Jakob Schreiter1992 in Jena geboren, ist Mitherausgeber des Buchs „Der Halle-Prozess“.

Buchvorstellung am 3. 2., Galerie K‘, Weberstr. 51a, Bremen, 19 Uhr

Also liegt der Fokus auf den Perspektiven der Opfer?

Neben den Betroffenen haben wir noch Stimmen von Aktivist*innen, Wis­sen­schaft­le­r*in­nen und Ex­per­t*in­nen im Bereich rechte Gewalt, aber auch von An­wäl­t*in­nen der ­Nebenklage. Zum Beispiel Ilil Friedmann, die auch auf diese große Leerstelle des Prozesses hinweist: Der Rassismus, der nicht anerkannt wurde. Wir haben in dem Buch sozusagen beide Perspektiven aus dem Verfahren. Die der Betroffenen und derer, die sie juristisch vertreten, und wir dokumentieren außerdem die enorme Leistung der Nebenklage, die gezeigt hat, wie politisch, wie selbstbewusst und selbstbestimmt sie in einem Prozess agieren kann.

Wie wichtig ist es, dass diese Bücher erschienen sind?
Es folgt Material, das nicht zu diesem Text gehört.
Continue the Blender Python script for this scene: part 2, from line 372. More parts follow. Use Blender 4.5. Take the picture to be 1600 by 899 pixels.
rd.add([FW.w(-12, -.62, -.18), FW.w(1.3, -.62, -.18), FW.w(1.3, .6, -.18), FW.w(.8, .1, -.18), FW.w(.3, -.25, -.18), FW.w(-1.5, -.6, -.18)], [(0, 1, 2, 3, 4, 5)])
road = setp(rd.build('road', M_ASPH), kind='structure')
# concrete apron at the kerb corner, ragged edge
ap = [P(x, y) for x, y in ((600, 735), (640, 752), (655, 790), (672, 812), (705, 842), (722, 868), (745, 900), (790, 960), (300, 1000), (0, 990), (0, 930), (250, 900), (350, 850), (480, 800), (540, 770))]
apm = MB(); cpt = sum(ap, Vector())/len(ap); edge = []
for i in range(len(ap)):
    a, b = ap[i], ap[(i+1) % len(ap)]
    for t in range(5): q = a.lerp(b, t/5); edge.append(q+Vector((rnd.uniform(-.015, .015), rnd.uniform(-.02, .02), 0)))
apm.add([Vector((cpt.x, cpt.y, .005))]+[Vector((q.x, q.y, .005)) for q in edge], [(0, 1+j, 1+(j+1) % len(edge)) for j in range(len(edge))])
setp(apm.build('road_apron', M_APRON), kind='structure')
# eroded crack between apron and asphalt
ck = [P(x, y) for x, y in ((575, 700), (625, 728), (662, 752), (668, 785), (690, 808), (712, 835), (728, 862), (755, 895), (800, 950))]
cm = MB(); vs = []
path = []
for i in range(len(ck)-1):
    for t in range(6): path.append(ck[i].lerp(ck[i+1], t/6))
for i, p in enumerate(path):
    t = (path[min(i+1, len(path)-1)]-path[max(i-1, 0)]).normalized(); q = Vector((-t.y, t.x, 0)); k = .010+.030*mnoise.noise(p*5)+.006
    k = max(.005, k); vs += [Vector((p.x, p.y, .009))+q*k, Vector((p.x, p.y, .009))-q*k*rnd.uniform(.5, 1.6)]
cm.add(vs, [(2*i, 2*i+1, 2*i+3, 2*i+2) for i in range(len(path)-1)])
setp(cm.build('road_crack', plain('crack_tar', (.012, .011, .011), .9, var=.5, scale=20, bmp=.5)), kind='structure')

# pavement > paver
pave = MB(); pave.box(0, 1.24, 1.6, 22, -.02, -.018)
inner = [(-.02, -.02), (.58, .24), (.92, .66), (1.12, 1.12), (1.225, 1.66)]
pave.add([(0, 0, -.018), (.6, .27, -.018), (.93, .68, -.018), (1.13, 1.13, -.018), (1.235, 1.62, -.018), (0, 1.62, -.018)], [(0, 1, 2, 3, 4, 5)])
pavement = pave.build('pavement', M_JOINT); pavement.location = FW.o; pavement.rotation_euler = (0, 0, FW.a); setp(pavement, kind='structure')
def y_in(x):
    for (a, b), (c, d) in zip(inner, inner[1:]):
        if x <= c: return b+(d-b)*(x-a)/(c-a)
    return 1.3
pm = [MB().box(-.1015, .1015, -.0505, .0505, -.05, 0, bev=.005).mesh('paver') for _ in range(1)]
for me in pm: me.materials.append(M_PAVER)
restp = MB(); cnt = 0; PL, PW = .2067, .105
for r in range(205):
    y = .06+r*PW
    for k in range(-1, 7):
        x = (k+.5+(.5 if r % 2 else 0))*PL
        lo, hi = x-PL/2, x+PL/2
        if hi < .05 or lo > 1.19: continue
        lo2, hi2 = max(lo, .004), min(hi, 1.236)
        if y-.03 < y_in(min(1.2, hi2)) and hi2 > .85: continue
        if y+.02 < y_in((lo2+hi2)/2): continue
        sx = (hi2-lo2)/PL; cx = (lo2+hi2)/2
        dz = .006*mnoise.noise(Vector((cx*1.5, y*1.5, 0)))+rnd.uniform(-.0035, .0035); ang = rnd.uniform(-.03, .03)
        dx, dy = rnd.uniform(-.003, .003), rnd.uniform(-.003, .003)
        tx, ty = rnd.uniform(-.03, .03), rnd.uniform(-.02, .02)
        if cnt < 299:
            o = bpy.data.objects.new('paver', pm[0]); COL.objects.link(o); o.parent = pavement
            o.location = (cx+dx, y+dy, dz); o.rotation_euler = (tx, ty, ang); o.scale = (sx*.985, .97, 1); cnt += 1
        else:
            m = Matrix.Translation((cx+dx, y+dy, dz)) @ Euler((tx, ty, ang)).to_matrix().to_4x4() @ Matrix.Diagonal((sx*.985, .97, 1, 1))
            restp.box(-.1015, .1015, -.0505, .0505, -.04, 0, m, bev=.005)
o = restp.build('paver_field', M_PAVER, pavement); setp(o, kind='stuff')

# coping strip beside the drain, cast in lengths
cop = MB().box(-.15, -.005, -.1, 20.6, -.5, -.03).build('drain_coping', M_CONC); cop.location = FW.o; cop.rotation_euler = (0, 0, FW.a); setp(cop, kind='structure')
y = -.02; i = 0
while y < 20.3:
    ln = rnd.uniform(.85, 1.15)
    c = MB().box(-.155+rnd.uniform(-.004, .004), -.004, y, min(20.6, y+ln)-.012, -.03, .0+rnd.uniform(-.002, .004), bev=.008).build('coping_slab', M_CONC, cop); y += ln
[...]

Extrem. Diesen Band herauszugeben war eine sehr lange, zehrende Arbeit. Aber der Anschlag verschwindet einfach immer mehr aus der öffentlichen Debatte. Mir ist es wichtig, dass diese Tat besprochen wird und man sie nicht vergisst. Ein Gedenken darf nicht nur in Halle, gerade noch so zum Jahrestag passieren. Wir müssen immer wieder auf diese Themen schauen. Mit dem Urteil von 2020 wurde nur über die juristische Schuld entschieden. Alles weitere muss innerhalb der Zivilgesellschaft diskutiert werden.